Slow Loading Pages = Security Vulnerability
One of the hardest attacks to defend against is a Denial of Service (DoS) attack which is simply a repeated set of requests for a server resource such as a web page. The repeated requests generate an excess of load on the server which is then rendered incapable of serving other legitimate site users and hence the web site is taken down.
The difficulty in launching a DoS attack is that most web pages involve very little CPU processing and hence the flood of requests necessary to bring the site down would be extremely large and hard to generate. Attackers therefore will target slow loading pages which may be consuming a lot of server resources.

Simulating a DoS Attack
To test a web application’s vulernability to DoS attacks we can use a tool to issue multiple simultaneous requests. For this demo I will use  LOIC (Low Orbit Ion Cannon) with the source code available at
LOIC comes with a simple Windows application front-end, although you could just use the source code in the XXPFlooder.cs file to programatically launch the attack (note the simplicity of the code for running DoS attacks – the XXPFlooder.cs file is a mere 89 lines).
Using LOIC Windows app I configured it to make Http requests to the /loadaccounts?id=1002 page on my development server:

This quickly overwhelmed the development server, bringing the CPU utilization close to 100%:

DoS attacks are one of the most challenging security issues as there are numerous different ways of launching a DoS attack. Typically the defense will be at the network or server level, but in the case of a resource intensive page there are several potential application level optimisations. Firstly, the resource intensive page can be configured as a separate application with a dedicated application pool.
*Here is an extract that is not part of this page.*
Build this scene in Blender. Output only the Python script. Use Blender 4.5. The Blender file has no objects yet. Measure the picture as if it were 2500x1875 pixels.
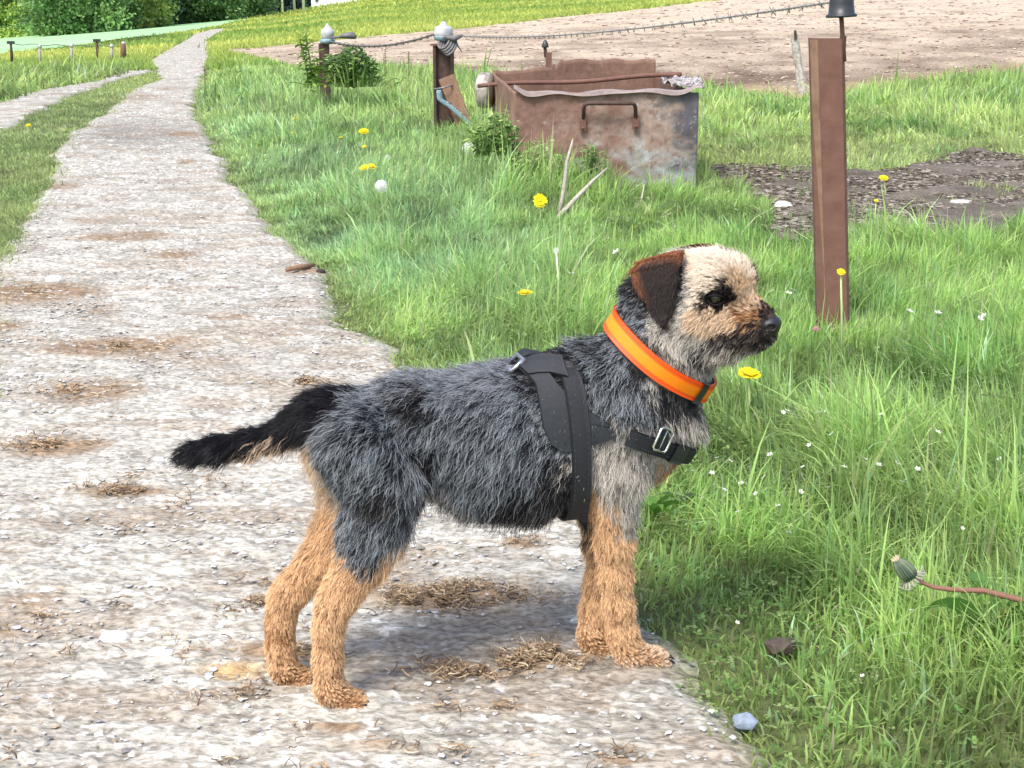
import bpy, math, random
import numpy as np
from mathutils import Vector, kdtree
random.seed(7); rng = np.random.default_rng(11)
sc = bpy.context.scene
PI = math.pi

# ------------------------------------------------------------------ camera, sky, sun, exposure
FPX = 3400.0; CAMH = 0.80; PITCH = math.radians(15.6)      # pixels are those of a 2500 x 1875 picture
cam_d = bpy.data.cameras.new('camera'); cam = bpy.data.objects.new('camera', cam_d)
sc.collection.objects.link(cam)
cam_d.sensor_width = 36; cam_d.lens = FPX / 2500 * 36
cam_d.clip_start = 0.05; cam_d.clip_end = 6000
cam.location = (0, 0, CAMH); cam.rotation_euler = (PI / 2 - PITCH, 0, 0)
sc.camera = cam
SUN_EL, SUN_AZ = math.radians(56), math.radians(212)       # azimuth clockwise from +Y
w = bpy.data.worlds.new("World"); sc.world = w; w.use_nodes = True
nt = w.node_tree; bg = nt.nodes['Background']
sky = nt.nodes.new('ShaderNodeTexSky'); sky.sky_type = 'NISHITA'; sky.sun_disc = False
sky.sun_elevation = SUN_EL; sky.sun_rotation = SUN_AZ; sky.air_density = 1.0; sky.dust_density = 3.0; sky.ozone_density = 1.0
nt.links.new(sky.outputs[0], bg.inputs[0]); bg.inputs[1].default_value = 0.15
sun_d = bpy.data.lights.new('sun', 'SUN'); sun_d.energy = 2.0; sun_d.angle = math.radians(18); sun_d.color = (1, .965, .9)
sun = bpy.data.objects.new('sun', sun_d); sc.collection.objects.link(sun)
sd = Vector((math.sin(SUN_AZ) * math.cos(SUN_EL), math.cos(SUN_AZ) * math.cos(SUN_EL), math.sin(SUN_EL)))
sun.rotation_euler = sd.to_track_quat('Z', 'Y').to_euler()
sc.view_settings.view_transform = 'Standard'; sc.view_settings.look = 'None'
sc.view_settings.exposure = 0.9; sc.view_settings.gamma = 1
sc.cycles.max_bounces = 6; sc.cycles.diffuse_bounces = 3; sc.cycles.transparent_max_bounces = 4

# ------------------------------------------------------------------ rays and terrain
cp, sp = math.cos(PITCH), math.sin(PITCH)
AA = np.array([-.8, -.368, -.16, -.135, -.10, 0, .368, .8]); CC = np.array([-3.2, -2.05, -.45, -.05, .40, .85, 3.3, 4.2])
def slope_c(a): return np.interp(a, AA, CC)
def hz(X, Y):
    X = np.asarray(X, float); Y = np.asarray(Y, float)
    a = X / np.maximum(Y, 1.0)
    z = slope_c(a) * (np.clip(Y, 12, 110) - 12) / 88
    return z - np.clip(Y - 112, 0, 300) * .05
def raydir(u, v):
    u = np.asarray(u, float); v = np.asarray(v, float)
    dy = FPX * cp - sp * (v - 937.5); dz = -FPX * sp - cp * (v - 937.5)
    return (u - 1250) / dy, dz / dy                                      # dX/dY, dZ/dY
def G(u, v):                                                             # picture point -> point on the terrain
    a, s = raydir(u, v)
    Yf = np.where(s < 0, -CAMH / np.minimum(s, -1e-9), 1e9)
    c = slope_c(a)
    den = c / 88 - s
    Yh = np.where(den > 1e-6, (CAMH + 12 * c / 88) / np.maximum(den, 1e-6), 110)
    Y = np.where(Yf < 12, Yf, np.clip(Yh, 12, 110))
    X = a * Y
    return np.stack([X, Y, hz(X, Y)], -1)
def W(u, v, Y):                                                          # picture point at distance Y
    a, s = raydir(u, v)
    return np.array([a * Y, Y, CAMH + s * Y])
def pix(P):                                                              # world -> picture
    P = np.asarray(P, float); d = P[..., 1] * cp - (P[..., 2] - CAMH) * sp; up = P[..., 1] * sp + (P[..., 2] - CAMH) * cp
    return 1250 + FPX * P[..., 0] / d, 937.5 - FPX * up / d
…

A attack will therefore be isolated to the specific page (or area in the website) and leave the rest of the site unaffected.
Next, the page itself can be protected by using a short term in-memory cache. After executing the the resource intensive operation the resulting object can be placed in memory for a short period and subsequent requests will be served from the in-memory cache. A basic outline of the code is below:

FinancialStatements financialStatements;

//First test if there is an an object in the cache
if(Cache["FinancialStatements" + id] == null)
//If there is no object in the cache, create it an then load it into the cache
financialStatements = LoadFinancialStatements(id); //This is the resouce intensive operation
CacheItemPolicy policy = new CacheItemPolicy();
policy.AbsoluteExpiration = DateTime.Now + TimeSpan.FromMinutes(1);

Cache.Add(new CacheItem("FinancialStatements" + id, financialStatements), policy);
//If the object is already in the memory, simply load it from the
//cache which is a quick low impact operation.
financialStatements = Cache["FinancialStatements" + id];

Thus the first request will run resource intensive operation, but subsequent requests made within 60 seconds will simply be loaded from the memory.

Now running the LOIC attack again results in the below CPU resouce utilisation:

Note that CPU now only reaches a manageable 31% and only one of the cores is under significant load.

WebSite Performance Optimisation – Core Concepts

When it comes to performance tuning a site, there are a multitude of possible optimisations so I thought it best to distill these down to several core concepts.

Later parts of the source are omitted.